When push comes to shove, we can just pay the Dutch or Singaporeans a lot of money to fix things for us.


I think in the US is the environmental regulations and other similar approvals and higher labor costs.

In terms of environmental regulations, much time and money is spend researching and mitigating damage to every little critter and vegetation. That bare field you are building over could be home to some rare field cricket and you have to find a new home for them. In some other countries they just bulldoze over that field and be done with it. I got a little experience on this working for an engineering company fresh out of college. They had to write reams of reports documenting what they found in some former military bases before cleanup.
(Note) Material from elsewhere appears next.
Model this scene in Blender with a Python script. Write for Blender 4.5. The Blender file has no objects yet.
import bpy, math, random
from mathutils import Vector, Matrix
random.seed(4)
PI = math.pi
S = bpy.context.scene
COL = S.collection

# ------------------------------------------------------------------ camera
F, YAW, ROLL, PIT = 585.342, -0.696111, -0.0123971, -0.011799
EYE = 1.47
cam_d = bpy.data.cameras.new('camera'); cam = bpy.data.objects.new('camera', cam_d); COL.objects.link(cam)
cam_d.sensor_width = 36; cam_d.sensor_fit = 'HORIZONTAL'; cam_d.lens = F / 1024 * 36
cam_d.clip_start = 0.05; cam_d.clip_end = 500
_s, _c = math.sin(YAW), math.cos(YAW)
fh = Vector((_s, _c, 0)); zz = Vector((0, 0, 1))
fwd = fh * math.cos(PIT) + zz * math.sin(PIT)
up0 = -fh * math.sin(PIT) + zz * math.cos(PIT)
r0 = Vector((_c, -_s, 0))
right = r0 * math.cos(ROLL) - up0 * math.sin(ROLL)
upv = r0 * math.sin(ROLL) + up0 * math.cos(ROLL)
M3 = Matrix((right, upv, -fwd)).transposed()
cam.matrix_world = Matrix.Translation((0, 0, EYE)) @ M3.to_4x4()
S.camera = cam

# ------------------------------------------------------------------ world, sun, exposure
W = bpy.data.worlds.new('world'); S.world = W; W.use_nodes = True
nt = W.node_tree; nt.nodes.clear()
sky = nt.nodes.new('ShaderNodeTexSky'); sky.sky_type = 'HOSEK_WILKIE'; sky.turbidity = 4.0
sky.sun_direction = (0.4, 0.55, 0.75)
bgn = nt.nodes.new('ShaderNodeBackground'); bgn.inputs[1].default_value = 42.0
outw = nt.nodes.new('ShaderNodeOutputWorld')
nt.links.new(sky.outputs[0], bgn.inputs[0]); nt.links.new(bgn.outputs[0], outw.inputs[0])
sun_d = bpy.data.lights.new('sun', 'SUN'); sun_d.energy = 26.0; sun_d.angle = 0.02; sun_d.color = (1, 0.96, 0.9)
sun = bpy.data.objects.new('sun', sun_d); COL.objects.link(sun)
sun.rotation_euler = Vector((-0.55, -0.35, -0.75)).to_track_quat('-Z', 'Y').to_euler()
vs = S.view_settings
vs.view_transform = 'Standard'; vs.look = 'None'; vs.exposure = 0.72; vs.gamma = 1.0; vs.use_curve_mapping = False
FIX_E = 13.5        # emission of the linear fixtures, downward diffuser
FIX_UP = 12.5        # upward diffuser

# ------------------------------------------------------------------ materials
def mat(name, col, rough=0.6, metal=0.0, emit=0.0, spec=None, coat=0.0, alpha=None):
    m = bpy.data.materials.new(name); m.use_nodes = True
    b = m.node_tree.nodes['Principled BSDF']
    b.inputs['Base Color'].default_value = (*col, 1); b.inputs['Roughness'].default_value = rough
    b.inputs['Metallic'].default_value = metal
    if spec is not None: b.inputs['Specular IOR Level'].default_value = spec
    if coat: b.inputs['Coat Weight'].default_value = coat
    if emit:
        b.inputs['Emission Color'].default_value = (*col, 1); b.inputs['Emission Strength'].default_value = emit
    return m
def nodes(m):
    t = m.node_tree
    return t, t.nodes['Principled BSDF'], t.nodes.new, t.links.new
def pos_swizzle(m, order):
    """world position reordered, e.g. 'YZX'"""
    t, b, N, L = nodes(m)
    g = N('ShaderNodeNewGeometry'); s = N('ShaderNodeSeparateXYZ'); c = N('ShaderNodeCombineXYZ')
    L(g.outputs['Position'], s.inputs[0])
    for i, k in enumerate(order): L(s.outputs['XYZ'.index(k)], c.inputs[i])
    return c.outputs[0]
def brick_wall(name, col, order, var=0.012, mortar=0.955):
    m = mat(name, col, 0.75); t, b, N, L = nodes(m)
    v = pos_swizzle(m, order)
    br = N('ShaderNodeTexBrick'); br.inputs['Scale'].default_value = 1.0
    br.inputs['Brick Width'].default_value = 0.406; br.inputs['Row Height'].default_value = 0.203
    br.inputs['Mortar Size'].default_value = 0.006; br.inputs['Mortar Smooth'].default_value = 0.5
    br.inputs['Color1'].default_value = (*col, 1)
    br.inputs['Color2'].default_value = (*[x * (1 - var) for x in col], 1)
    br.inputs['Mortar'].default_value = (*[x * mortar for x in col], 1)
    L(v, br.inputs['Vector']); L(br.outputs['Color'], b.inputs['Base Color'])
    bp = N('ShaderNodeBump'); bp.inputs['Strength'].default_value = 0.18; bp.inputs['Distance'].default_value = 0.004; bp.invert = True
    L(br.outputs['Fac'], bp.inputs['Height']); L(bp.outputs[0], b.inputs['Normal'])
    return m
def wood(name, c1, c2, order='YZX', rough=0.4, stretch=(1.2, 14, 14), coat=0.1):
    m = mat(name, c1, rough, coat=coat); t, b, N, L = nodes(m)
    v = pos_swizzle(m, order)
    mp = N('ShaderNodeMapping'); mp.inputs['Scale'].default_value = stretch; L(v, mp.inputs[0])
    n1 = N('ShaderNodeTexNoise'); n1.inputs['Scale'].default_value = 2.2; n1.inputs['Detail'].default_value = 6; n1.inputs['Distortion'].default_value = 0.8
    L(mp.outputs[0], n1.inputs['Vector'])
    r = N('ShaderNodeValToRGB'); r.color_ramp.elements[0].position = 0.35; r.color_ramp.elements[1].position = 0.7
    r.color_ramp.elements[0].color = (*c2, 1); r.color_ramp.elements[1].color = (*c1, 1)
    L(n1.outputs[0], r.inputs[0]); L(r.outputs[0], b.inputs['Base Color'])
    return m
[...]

From my understanding nobody ever read those documents... they just read summaries.

I have a college buddy who works for the state transportation department in the engineering design division and he tells me all the red tape he has to go through in expanding a highway. They find a couple of native american artifacts during a dig and suddenly things are halted while that is being investigated. When they widened a highway, some people in adjacent houses started complaining even though the highway existed before those houses were build and space was set aside for future expansion. He ended up adding noise barriers to placate them. Then you have nimbys who will fight and further development.

We use highly skilled union workers for public projects in the US while India and likely China use low cost day laborers. They get paid quite low wages.


> Also, because we've lost the ability to build things in the US

We have the ability. It's just that we've decided having a political process with umpteen layers of environmental review, and having "prevailing wage+" labor unions (who contribute to re-election campaigns) do the construction, is more important than having nice things.

(+ the "prevailing wage", of course, being not the average or median wage, but the highest wage out there.)


I think the concept of "social technology" is an important one.

http://thefutureprimaeval.net/social-technology-and-anarcho-...

While we have the machines and such needed to build a subway or build a bridge, we no longer have the capacity to organize men in such an endeavor.


Lies! Technology and history don't exist. I bet you haven't even contemplated the world your grandchildren will inherit more than a couple times today.


> If we're talking something like Hurricane Sandy causing $33 billion in property damage in New York, that's maybe one year of the property market's value. That's a quite small "weather tax" in the grand scheme of things,

That's fine in theory. And if the US could get rid of federal flood insurance and not spend any government money fixing up New York when the next storm does damage, then it might be a fine state of affairs. But I don't know anyone who seriously thinks those are politically achievable, much less desirable goals.